The document was drawn up on the day that Joan Brooke died. She was the daughter and coheir of Simon Hanham of Gloucestershire and married first Robert Cheddar of Bristol and secondly Sir Thomas Brooke (d. 1418).[Hist. of Parl. 1386-1421, ii. 377-8, 537-8.] Cheddar settled on her seventeen manors and other lands in Devon, Dorset, Somerset and Gloucestershire, and by him she was mother of four sons, Richard, Robert, William and Thomas.[Richard was born in Sept. 1379, Robert in Oct. 1380, and William in Dec. 1381: J. Collinson, History and Antiquities of the County of Somerset (Bath, 1791), iii. 576. By Brooke she was the mother of Sir Thomas (d. 1439), who married Joan, daughter and heir of Joan, granddaughter and heir of John Lord Cobham (d. 1408) by Reginald Braybrooke (d. 1405); Thomas became Lord Cobham in his wife's right: GEC iii. 346.] Richard married Elizabeth Cauntelo,[Elizabeth was the daughter and heir of Robert Cauntelo of Heddington (Wilts.) and granddaughter and heir of Maud (d. 1402), sister and heir of Nicholas Berkeley of Dursley (d. 1382): Hist. of Parl. 1386-1421, ii. 537-8.] who bore him only a daughter Jane.

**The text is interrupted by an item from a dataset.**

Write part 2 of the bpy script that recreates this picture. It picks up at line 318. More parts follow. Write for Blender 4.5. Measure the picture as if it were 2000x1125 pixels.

Richard died in 1437 (the same year as his mother), and while Elizabeth's lands passed to Jane and her husband Thomas Wyke, the Cheddar lands passed to Richard's only surviving brother Thomas, who settled them on Richard's illegitimate son John and a kinsman William Seward. Thomas Cheddar (d. 1443) had married Isabel, daughter and coheir of Robert Scobhull, and left two daughters of whom Joan, who had the bulk of his estate, married first Richard Stafford (d. by 1443, when she was 18) and secondly John Talbot, Viscount Lisle (d. 1453).[GEC viii. 57.] It is possible, then, that the document was among the charters which William Lord Berkeley recovered from Wotton after his victory at Nibley Green over Thomas Talbot, son of John and Joan Cheddar.